• Euro-zone headline inflation is set to drop to 0.7% yearly.
  • The old continent's growth rate is set to slow to only 0.1% quarterly. 
  • EUR/USD will likely remain under pressure, regardless of USD weakness.

The bar cannot be lower – 0.1% quarterly growth is what economists expect for the euro-zone in the third quarter. However, the actual figure may fail to overcome this low bar, leading to pressure on the euro.

Weak growth now and later, and EUR/USD reactions

The euro-zone economy expanded by only 0.2% in the second quarter and only half that rate is on the cards now. While France's preliminary figure beat expectations with an increase of 0.3% against 0.2% expected, its annual expansion met expectations. On a yearly basis, the 19-country-currency bloc is likely to decelerate from 1.2% to 1.1%.

This initial report comes out after several countries have published their figures, but Germany will do so only later on. The "locomotive" of the old continent contracted in the second quarter and has likely entered a recession in the third one. Politicians in Berlin have already begun denying a "deep recession" – alluding to the high chances that the economy has entered a downturn. 

The euro area's potential slowdown is accompanied by a modest deceleration in the US – 1.9% annualized and by drops in China and other countries. However, the euro-zone is struggling more than most of its peers.

For EUR/USD, even if the preliminary publication shows a rise of 0.2% in GDP, investors will likely shrug it off as they await Germany's numbers. Only an expansion of 0.3% – highly unlikely – may push the common currency higher, even if inflation figures miss expectations. 

A flat growth rate would be a disappointment and may have a minor adverse effect on the common currency. An outright contraction would already trigger gloomy headlines, sending EUR/USD plunging and overshadowing other figures. 

Inflation set to tick down

Consumer Price Index is set to drop from 0.8% to 0.7% in October – less than half the European Central Bank's target of 2%. Falling energy prices are a significant part of the story. 

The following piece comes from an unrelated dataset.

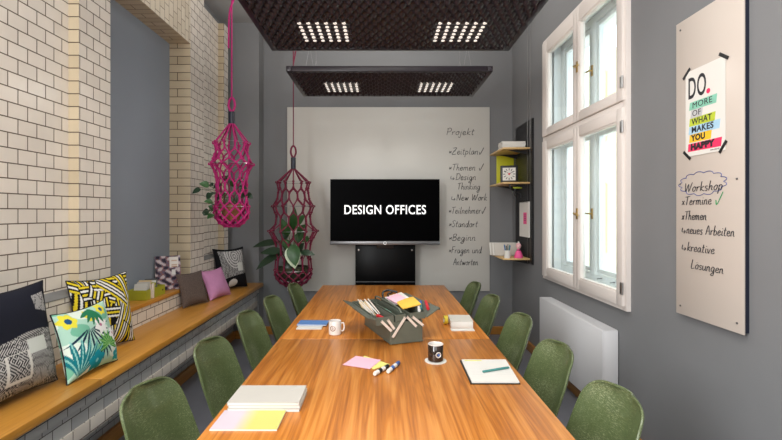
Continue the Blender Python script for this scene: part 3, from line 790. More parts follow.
# ------------------------------------------------------------------ cushions
def segd(u, v, a, b):
    ax, ay = a; bx_, by = b; dx, dy = bx_-ax, by-ay; L = dx*dx+dy*dy
    t = np.clip(((u-ax)*dx+(v-ay)*dy)/L, 0, 1); return np.hypot(u-(ax+t*dx), v-(ay+t*dy)), t
def cushion(name, label, size, thick, paint=None, mat='printed_cloth', n=64, loc=(0, 0, 0), wdir=0, lean=15, group='cushions on the bench', roll=0, back=None, piping=None):
    """stands on its lower edge; width axis at angle wdir in plan, front side to its right hand, leaning backwards"""
    w_, h_ = size
    t = thing(name, label, 'cushion', loc, 0, group)
    lin_ = np.linspace(-1, 1, n+1); U, V = np.meshgrid(lin_, lin_)
    pin = .10
    Xc = U*w_/2*(1-pin*(1-V**2)); Zc = V*h_/2*(1-pin*(1-U**2))
    T = thick/2*np.clip((1-np.abs(U)**2.6), 0, 1)**.55*np.clip((1-np.abs(V)**2.6), 0, 1)**.55
    rs = np.random.RandomState(hash(label) % 1000 if False else len(label)*7)
    wr = np.zeros_like(U)
    for _ in range(9):
        a = rs.uniform(0, PI); f = rs.uniform(2, 6); p = rs.uniform(0, 6); wr += np.sin((U*np.cos(a)+V*np.sin(a))*f+p)*.0016
    T = T + wr*np.clip(T/(thick/2), 0, 1)
    T = T*(1-.12*V)      # filling sinks
    rot = Matrix.Rotation(wdir, 4, 'Z') @ Matrix.Rotation(math.radians(-lean), 4, 'X') @ Matrix.Rotation(roll, 4, 'Y')
    mats = [mat, back or mat]
    me = bpy.data.meshes.new('cover'); nv = (n+1)**2
    F = np.stack([Xc, -T, Zc], -1).reshape(-1, 3); B = np.stack([Xc, T*.8, Zc], -1).reshape(-1, 3)
    verts = np.concatenate([F, B]); R3 = np.array(rot.to_3x3()); verts = verts @ R3.T
    verts[:, 2] += -verts[:, 2].min()
    idx = np.arange(nv).reshape(n+1, n+1)
    q = np.stack([idx[:-1, :-1], idx[:-1, 1:], idx[1:, 1:], idx[1:, :-1]], -1).reshape(-1, 4)
    qb = q[:, ::-1]+nv
    me.from_pydata(verts.tolist(), [], q.tolist()+qb.tolist())
    me.materials.append(M[mats[0]]); me.materials.append(M[mats[1]])
    me.polygons.foreach_set('material_index', [0]*len(q)+[1]*len(qb)); me.polygons.foreach_set('use_smooth', [True]*len(me.polygons))
    if paint is not None:
        col = paint(U, V).reshape(-1, 3); colb = paint(-U, V).reshape(-1, 3)
        cc = np.concatenate([col, colb])/255.; cc = np.where(cc <= .04045, cc/12.92, ((cc+.055)/1.055)**2.4)
        at = me.color_attributes.new('Col', 'FLOAT_COLOR', 'POINT')
        at.data.foreach_set('color', np.concatenate([cc, np.ones((len(cc), 1))], 1).reshape(-1))
    o = bpy.data.objects.new('cover', me); C.objects.link(o); o.parent = t
    # the piped seam
    edge = [(U_, -1) for U_ in lin_[:-1]]+[(1, V_) for V_ in lin_[:-1]]+[(-U_, 1) for U_ in lin_[:-1]]+[(-1, -V_) for V_ in lin_[:-1]]
    zmin = (F @ R3.T)[:, 2].min(); zmin = min(zmin, (B @ R3.T)[:, 2].min())
    pts = []
    for (a, b) in edge[::2]:
        p = Vector((a*w_/2*(1-pin*(1-b*b)), 0, b*h_/2*(1-pin*(1-a*a)))); p = rot.to_3x3() @ p; p.z -= zmin; p.z = max(p.z, .004); pts.append(p)
    mb = MB(piping or mats[0]); mb.tube(pts, .0035, 5, closed=True); ob = mb.build('piping', t)
    if paint is not None and piping is None: ob.data.materials[0] = M['piping']
    return t
def col3(U): return np.zeros(U.shape+(3,))
rs0 = np.random.RandomState(3)
def hashn(a, b, s=0): return np.mod(np.sin(a*127.1+b*311.7+s*74.7)*43758.5453, 1)
def paint_bands(U, V):
    """criss-crossing yellow, white and black bands"""
    c = col3(U); c[:] = (18, 18, 20); rs = np.random.RandomState(5)
    for i in range(30):                       # blocks, each with its own direction
        cx, cy = rs.uniform(-1.1, 1.1, 2); a = rs.uniform(0, PI); L = rs.uniform(.5, .85); W = rs.uniform(.16, .3)
        u = (U-cx)*math.cos(a)+(V-cy)*math.sin(a); v = -(U-cx)*math.sin(a)+(V-cy)*math.cos(a)
        inside = (np.abs(u) < L) & (np.abs(v) < W)
        k = np.floor((v+W)/.105); f = (v+W)/.105-k
        band = inside & (f > .46) & (np.abs(u) < L-.03)
        c[inside] = (18, 18, 20)
        yel = (np.mod(k+i, 2) == 0) if i % 3 else (np.mod(k, 3) == 0)
        c[band & yel] = (224, 200, 44); c[band & ~yel] = (232, 230, 226)
    return c
def paint_tropic(U, V):
    c = col3(U); c[:] = (176, 216, 198); rs = np.random.RandomState(11)
    wv = np.sin(U*5+V*3)+np.sin(V*7-U*2+1); c[wv > .7] = (226, 238, 226); c[wv < -1.0] = (120, 186, 158)
    def leaf(cx, cy, a, L, W, colr, rib=None):
        u = (U-cx)*math.cos(a)+(V-cy)*math.sin(a); v = -(U-cx)*math.sin(a)+(V-cy)*math.cos(a)
        m = (u > 0) & (u < L) & (np.abs(v) < W*np.sin(PI*np.clip(u/L, 0, 1))**.7)
        c[m] = colr
        if rib is not None: c[m & (np.abs(v) < .014)] = rib
    for k in range(9): leaf(-.35+.03*k, .35, -2.6+k*.33, .75, .035, (22, 52, 74))            # dark palm fan
    for k in range(8): leaf(.1, -.1, -1.9+k*.3, .7, .035, (20, 60, 80))
    for k in range(10): leaf(.35, -.35, -.4+k*.42, .48, .06, (78, 148, 72), (150, 196, 120))      # green fan
    for k in range(6): leaf(-.75, -.95, .7+k*.25, 1.1, .07, (20, 118, 128), (150, 210, 200))
    for (x, y, r, cl_) in ((-.2, -.7, .30, (24, 150, 168)), (.75, -.75, .2, (30, 160, 176))):
        for k in range(5): leaf(x, y, k*1.257+.3, r*1.1, r*.45, cl_)
        c[np.hypot(U-x, V-y) < r*.2] = (140, 214, 214)
    for (x, y, r) in ((.25, .35, .3), (.75, -.05, .26)):
        for k in range(6): leaf(x, y, k*1.047+.2, r, r*.30, (244, 242, 240))
        c[np.hypot(U-x, V-y) < r*.18] = (196, 120, 150)
    for (x, y, r) in ((-.75, .72, .26), (.0, .75, .22), (.55, .82, .2)):
        for k in range(6): leaf(x, y, k*1.047, r, r*.4, (232, 222, 70))
        c[np.hypot(U-x, V-y) < r*.35] = (34, 84, 130)
    for k in range(5): leaf(.2, .95, -2.8+k*.4, .6, .06, (40, 120, 84))
    return c
def hatch(U, V, s=19, seed=0):
    a = np.floor(U*s); b = np.floor(V*s*.9); h = hashn(a, b, seed)
    f = np.mod(U*s+V*s*.9*np.where(h > .5, 1, -1), 1)
    return np.where((f < .42)[..., None], np.array((200, 198, 196.)), np.array((22, 22, 28.)))
def paint_patch(U, V):
    c = col3(U); c[:] = (28, 30, 42)
    m = (V < .12+.05*np.sin(U*4)) & (U > -.72); c[m] = hatch(U, V)[m]
    m = np.hypot((U+.62)/.30, (V-.1)/.34) < 1; c[m] = (hatch(U, V, 34, 3)*.8+20)[m]
    m = (np.abs(U-.42) < .2) & (np.abs(V+.12) < .14); c[m] = (206, 210, 204)
    m = (np.abs(U+.02) < .24) & (np.abs(V+.45) < .28); c[m] = (214, 212, 206); m2 = (np.abs(U+.02) < .19) & (np.abs(V+.42) < .24); c[m2] = hatch(U, V, 16, 2)[m2]
    m = (U > .55) & (U < .86) & (V > .55-.4*(U-.55)) & (V < .82); c[m] = (hatch(U, V, 40, 9)*.6+80)[m]
    m = (U > .28) & (V < -.62) & (V > -.95+.3*(U-.3)); c[m] = (hatch(U, V, 40, 5)*.5+95)[m]
    m = (V < -.05) & (U < -.70) & (U > -.75); c[m] = (215, 212, 208)
    return c
def paint_far(U, V):
    c = col3(U); c[:] = (20, 20, 24)
    m = (V > -.42+.12*U) & (U > -.82) & (U < .9) & (V < .9); c[m] = hatch(U, V, 15, 1)[m]
    r = np.hypot(U-.1, V-.6); m2 = m & (np.mod(r*7, 1) < .45) & (r < .7); c[m2] = (206, 204, 202)
    m = (np.abs(U-.42) < .22) & (np.abs(V-.02) < .22); c[m] = (214, 214, 208)
    m = np.hypot((U+.15)/.28, (V+.78)/.2) < 1; c[m] = (206, 204, 200)
    return c
A = lambda x, y: math.atan2(y, x)
ZB = .681
cushion('cushion', 'large navy cushion with black and white hatched patches, nearest the camera', (.58, .51), .19, paint_patch, n=150, loc=(-1.70, 1.95, ZB), wdir=A(.05, 1), lean=9)
cushion('cushion', 'cushion printed with teal and green tropical leaves and flowers', (.375, .355), .15, paint_tropic, n=130, loc=(-1.575, 2.35, ZB), wdir=A(.06, 1), lean=14)
cushion('cushion', 'black cushion with criss-crossing yellow and white bands', (.43, .46), .15, paint_bands, n=150, loc=(-1.735, 2.74, ZB), wdir=A(.10, .40), lean=9)
cushion('cushion', 'brown tweed cushion beside the pink one', (.30, .31), .11, None, 'tweed', n=40, loc=(-1.74, 4.05, ZB), wdir=A(.12, .30), lean=16)
cushion('cushion', 'plain pink cushion on the bench', (.37, .30), .12, None, 'pink_cloth', n=40, loc=(-1.665, 4.42, ZB), wdir=A(.08, .4), lean=22)
cushion('cushion', 'black and white patterned cushion at the far bench end', (.41, .46), .16, paint_far, n=110, loc=(-1.69, 4.92, ZB), wdir=A(.15, .24), lean=10)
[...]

Subdued inflation has underpinned ECB President Mario Draghi's decision to introduce more stimulus. While another weak number is unlikely to shock anyone, it will help shape expectations for incoming President Christine Lagarde's first days in office. 

Economists expect Core CPI – which the central bank has been eyeing more and more – to remain unchanged at 1%. Any drop in underlying inflation may weigh on the euro. An acceleration to 1.1% or beyond, may push the common currency higher. 

EUR/USD priorities and reactions

As mentioned earlier, EUR/USD traders are set to give GDP precedence over CPI. A shock growth figure – either to the upside or the downside – nay overshadow any surprise in inflation. Slow price development is almost a permanent feature, while fears of a recession are relatively new.

If both releases go in the same direction, the impact is set to be more significant than if only one surprises and the other meets expectations. And if the numbers offset each other, EUR/USD may trade choppily but without trending in any direction.

Conclusion

The double-feature release of growth and inflation figures are set to trigger EUR/USD action – with the downside looking more appealing. Investors eye signs of an imminent downturn more than they fear weak CPI.